La cuestión social, la revolución industrial, la ausencia de condiciones mínimas para una vida digna explican que, a fines del siglo XIX, y sobre todo en el XX, comience a tomarse conciencia de estos problemas. Problemas que suponen un aldabonazo para la esencia y existencia del Estado, que deja de ser visto como una amenaza o un poder que debe ser restringido por definición. Se cae en la cuenta de que no es posible un ejercicio de la libertad si su establecimiento y garantías formales no van acompañados de unas condiciones existenciales mínimas.
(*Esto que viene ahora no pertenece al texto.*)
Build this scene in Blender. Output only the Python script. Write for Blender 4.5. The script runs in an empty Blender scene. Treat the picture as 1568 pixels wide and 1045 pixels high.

Condiciones que deberían haber sido conformadas por la misma Sociedad en virtud del superior criterio de la subsidiariedad.
La liberación de las necesidades básicas asegurando los recursos materiales mínimos se vincula a la garantía de la dignidad humana, lo que significa, lisa y llanamente, que el Estado, a causa de la inhibición tantas veces de las instituciones sociales, debe asumir un papel fundamental en orden a preservar ese mínimo vital indispensable para una vida digna puesto que una vida indigna es el fracaso del Estado y de la Sociedad.
El Estado social en su formulación clásica vela porque las personas dispongan de las prestaciones y servicios básicos indispensables para una existencia digna y adecuada a su condición, de manera que al Estado corresponde, en virtud de esta cláusula, facilitar a todas las personas la procura existencial.